The sentiments which the sun and its forerunners awoke in our ancestors must remain for ever beyond our powers of imagination; the rising of this luminary is to us the result of a physical law, and is not considered more extraordinary than the birth of a child in a large family; we know that the dawn is the reflection of the sun’s rays in the matutinal vapours; we have even learnt to calculate the time of its duration in different climates; but the assurance with which we say, “The sun will rise to-morrow, the day after to-morrow, every day,” our ancestors never possessed, and it was this vast unknown domain, behind the known, that from the very first supplied the human mind with the impetus required to cause it to seek, to discover, what there could be beyond the visible world.

As nothing seems to be so far apart as the two points of the horizon where the light of day appears and where he sets, it is there that the rishis look for a solution of the problem of the beyond.[75]

“That whence the sun rises, and that where he sets, that I believe is the oldest, and no one goes beyond.”[76]

The poets gave the name Aditi to the dawn. Aditi is derived from diti, binding and bond, with the negative particle a; thus at first Aditi meant that which is without bonds, not chained, not enclosed, infinite. But their imagination soon carried the poets beyond the dawn itself, that came and went, but there remained always behind the dawn that heaving sea of light or fire from which she springs; thus Aditi herself could not be grasped by the senses. Was not this the visible infinite?
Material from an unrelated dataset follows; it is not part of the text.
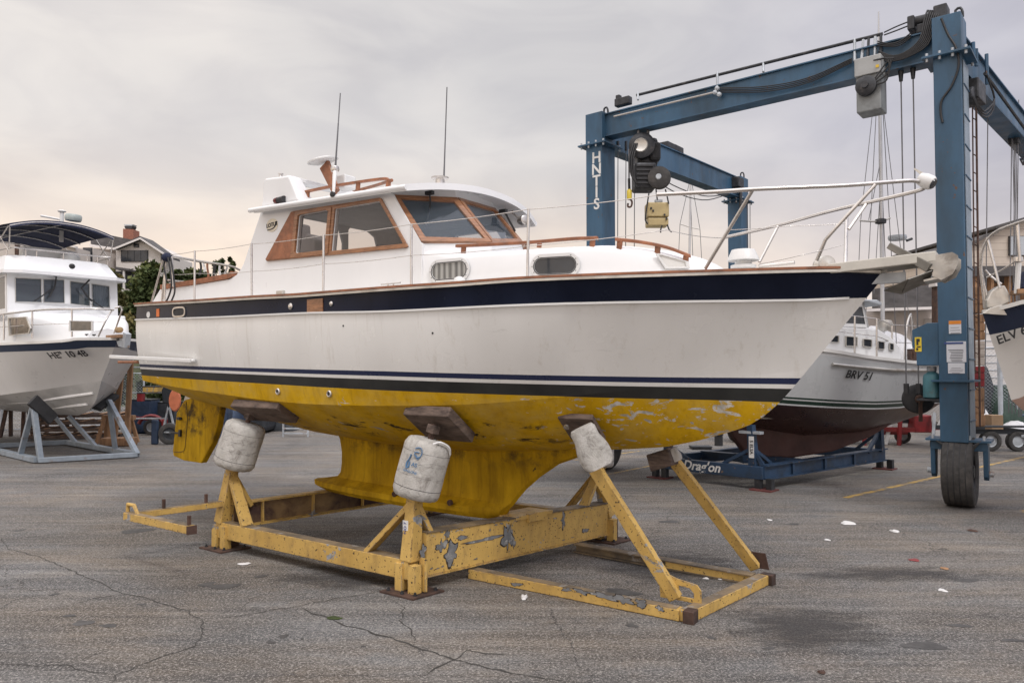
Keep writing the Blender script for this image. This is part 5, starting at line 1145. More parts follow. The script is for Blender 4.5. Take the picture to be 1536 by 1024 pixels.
mb = MB(); mb.box(gp+UP*(z0-.02), (.40, .34, .03), u_, fA); mb.bar(gp+UP*(z0-.04), PA+UP*(z0-.04), .12, .05); mb.build('cylinder_shelf', M['grime'], lift)
# wheel in its fork
def wheel(p, name='wheel', R0=.57, wd=.50, label=None):
    wdir = Vector((.80, -.60, 0)).normalized(); fdir = Vector((-wdir.y, wdir.x, 0))
    c = p+UP*R0; mb = MB(); pr = [(.30, -.20), (.40, -.235), (.50, -.245), (.555, -.225), (.57, -.19), (.57, .19), (.555, .225), (.50, .245), (.40, .235), (.30, .20)]
    pr2 = []
    for (a, b) in pr: pr2.append((a*R0/.57, b*wd/.5))
    mb.lathe(pr2, c, wdir, 64, cap=False); w_ = mb.build('wheel', M['tyre'], lift, auto=40)
    for gx in (-.135, -.045, .045, .135):
        mb = MB(); n = 64; x_ = wdir; P = []
        mb.lathe([(R0*1.0005, gx*wd/.5-.008), (R0*1.0035, gx*wd/.5-.007), (R0*1.0035, gx*wd/.5+.007), (R0*1.0005, gx*wd/.5+.008)], c, wdir, 64, cap=False); mb.build('tread_groove', M['black'], w_)
    mb = MB(); mb.lathe([(.31, -.19), (.29, -.16), (.12, -.13), (.10, -.20), (.0, -.20)], c, wdir, 24, cap=False); mb.lathe([(.31, .19), (.29, .16), (.12, .13), (.10, .20), (.0, .20)], c, wdir, 24, cap=False); mb.build('rim', M['grime'], w_, auto=40)
    fk = MB(); fk.bar(c+UP*.42-wdir*.40, c+UP*.42+wdir*.40, .34, .14); o = fk.build('fork_crown', M['blue'], lift, bevel=.01)
    for s_ in (-1, 1):
        mb = MB(); P = [c+wdir*s_*.335+fdir*a+UP*b for a, b in ((-.17, .46), (.17, .46), (.12, -.06), (.05, -.12), (-.05, -.12), (-.12, -.06))]; mb.prism(P, wdir*s_*.07); mb.build('fork_arm', M['blue'], lift, bevel=.008)
        mb = MB(); mb.tube([c+wdir*s_*.40-UP*.02, c+wdir*s_*.47-UP*.02], .045, 12); mb.build('axle_cap', M['galv'], w_)
    mb = MB(); mb.box(c+UP*.515, (.92, .56, .03), wdir, fdir); mb.build('wheel_flange', M['blue'], o)
    for k, (a, b) in enumerate(((-.36, -.22), (-.16, -.24), (.16, -.24), (.36, -.22))):
        mb = MB(); mb.tube([c+wdir*a+fdir*b+UP*.50, c+wdir*a+fdir*b+UP*.60], .022, 6); mb.build('bolt', M['galv'], o)
    for k in range(3): mb = MB(); mb.tube(arcpts([c+wdir*(-.3+.05*k)-fdir*.28+UP*.5, c+wdir*(-.1)-fdir*(.31+.02*k)+UP*(.38-.04*k), c+wdir*.12-fdir*.31+UP*(.40-.05*k), c+wdir*.3-fdir*.28+UP*.5], 12), .014, 6); mb.build('hydraulic_hose', M['black'], o)
wheel(PA+Vector((.06, .03, 0)), R0=.57, wd=.46)
wheel(PB, R0=.56); wheel(PC, R0=.56); wheel(PD, R0=.56)
# low sill rail between far posts is hidden; top walkway pipe, brackets, cables on the front beam
def ab(t, z, off=0.0): p = PA.lerp(PB, t); return Vector((p.x, p.y, z))+fA*off
def abp(x, y, off=.2):
    n = fA; q = ray(x, y); k = ((PA+n*off).dot(n)-Vector((0, 0, CH)).dot(n))/q.dot(n); return Vector((0, 0, CH))+q*k
mb = MB(); mb.tube([abp(1324, 51, .05), abp(955, 143, .05)], .032, 8); pp = mb.build('conduit_pipe', M['grime'], lift, auto=60)
for x, y, y2 in ((1282, 62, 92), (1145, 97, 108), (1076, 112, 140), (957, 142, 150)): mb = MB(); mb.tube([abp(x, y2, .19), abp(x, y+3, .10), abp(x, y-3, .05)], .024, 6); mb.build('pipe_bracket', M['galv'], pp)
mb = MB(); mb.tube([abp(1070, 139, .2), abp(921, 175, .2)], .02, 8); o = mb.build('hose_pipe', pmat('pale grey pipe', (.40, .38, .36), .5, .2), lift, auto=60)
for x, y in ((1076, 133), (1079, 142), (1073, 139)): mb = MB(); mb.lathe([(.0, -.05), (.045, -.03), (.045, .03), (.0, .05)], abp(x, y, .22), fA, 10); mb.build('valve', M['galv'], o)
def onab(name, x0, y0, x1, y1, dp, mat, off=.05, par=lift, bev=.02):
    p, q = abp(x0, y0, off), abp(x1, y1, off); c = (p+q)/2; w1 = abs((q-p).dot(aB)); h1 = abs(q.z-p.z); mb = MB(); mb.box(c, (w1, dp, h1), aB, fA); return mb.build(name, M[mat], par, bevel=bev)
onab('pulley_block', 924, 150, 946, 156, .16, 'grime', 0); onab('pulley_block', 925, 144, 931, 151, .12, 'grime', 0)
mb = MB(); mb.tube([abp(1368, 34, 0), abp(1420, 22, 0)], .085, 12); mt_ = mb.build('hydraulic_motor', M['grime'], lift, auto=50)
onab('motor_end', 1363, 29, 1374, 47, .28, 'grime', 0, mt_); onab('motor_end', 1402, 14, 1423, 34, .30, 'grime', 0, mt_); onab('motor_foot', 1376, 40, 1398, 48, .2, 'grime', 0, mt_)
for k in range(7):
    mb = MB(); mb.tube(arcpts([abp(1393+3*k, 20, -.1), abp(1391+3.2*k, 16+.2*k, .1), abp(1386+3*k, 32, .17), abp(1380+2*k, 58+1.5*k, .22), abp(1362, 76+1.6*k, .23), abp(1340, 84+1.3*k, .22), abp(1318, 77+2.2*k, .2)], 22), .014, 6); mb.build('cable', M['cable'], lift, auto=80)
for k in range(3): mb = MB(); mb.tube(arcpts([abp(1366, 50+3*k, .19), abp(1350, 62+3*k, .21), abp(1334, 66+2*k, .21), abp(1316, 62+3*k, .2)], 12), .012, 6); mb.build('cable', M['cable'], lift, auto=80)
for k in range(4):
    mb = MB(); mb.tube(arcpts([abp(1278, 88+2*k, .2), abp(1212, 117+2.4*k, .21), abp(1146, 130+2.6*k, .21), abp(1080, 132+2.2*k, .2)], 20), .011, 6); mb.build('cable', M['cable'], lift, auto=80)
for k in range(2): mb = MB(); mb.tube(arcpts([abp(1365, 32+6*k, 0), abp(1345, 40+6*k, .03), abp(1326, 49+4*k, .05)], 8), .012, 6); mb.build('cable', M['cable'], lift, auto=80)
mb = MB(); mb.tube(arcpts([abp(1412, 28, .27), abp(1422, 52, .28), abp(1434, 72, .28), abp(1438, 98, .28), abp(1428, 128, .28), abp(1413, 150, .28), abp(1411, 168, .28), abp(1414, 184, .28)], 28), .018, 6); mb.build('cable', M['cable'], lift, auto=80)
# grey power pack hung under the front beam
c0 = abp(1307, 130, .18); c0.z = 0
zt, zb = at(1305, 91, c0.y).z, at(1305, 171, c0.y).z
mb = MB(); mb.box(c0+UP*((zt+zb)/2), (.40, .40, zt-zb), aB, fA); pk = mb.build('power_pack', pmat('grey machine casing', (.22, .235, .24), .5, .2, .2, 4, .1, 20, dirt=((.1, .1, .1), 4, .5, .7)), lift, bevel=.02)
mb = MB(); mb.box(c0+UP*(zt-.16)+fA*.03, (.43, .42, .32), aB, fA); mb.build('pack_cover', pmat('pale grey cover', (.34, .35, .35), .5, .1), pk, bevel=.015)
mb = MB(); mb.lathe([(.0, 0), (.10, .0), (.17, .03), (.17, .10), (.12, .13), (.06, .14), (.06, .18), (.0, .18)], c0+aB*.02+UP*((zt+zb)/2-.05)+fA*.2, fA, 24); mb.build('fan_housing', M['grime'], pk, auto=40)
mb = MB(); mb.box(c0-aB*.16+fA*.255+UP*(zt-.22), (.05, .004, .05), aB, fA); mb.build('yellow_label', pmat('yellow dot', (.6, .4, .03), .5), pk)
for k, dx in enumerate((-.16, -.06, .06, .16)): mb = MB(); mb.tube([c0+aB*dx+UP*(zt-.02), c0+aB*dx*.9-fA*.1+UP*(abp(1307, 56, .1).z)], .024, 6); mb.build('hanger_pipe', M['galv' if k % 2 else 'grime'], pk)
for k in range(4): mb = MB(); mb.tube(arcpts([c0-aB*(.10+.03*k)+fA*.24+UP*(zt-.1), c0-aB*(.33+.03*k)+fA*.25+UP*(zt-.15), c0-aB*(.3)+fA*.25+UP*(zt-.5+.1*k), c0-aB*.05+fA*.3+UP*(zb+.4)], 12), .013, 6); mb.build('hose', M['cable'], pk)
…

At this point the mind of the rishis conceived an original and striking idea, at the sight of the sun following his path and touching two opposite points of the horizon; they said that arrived at the centre of its course at the zenith, Indra from thence could see at the same time Diti and Aditi—“That is what is yonder and what is here, what is infinite and what is finite, what is mortal and what is immortal.”[77]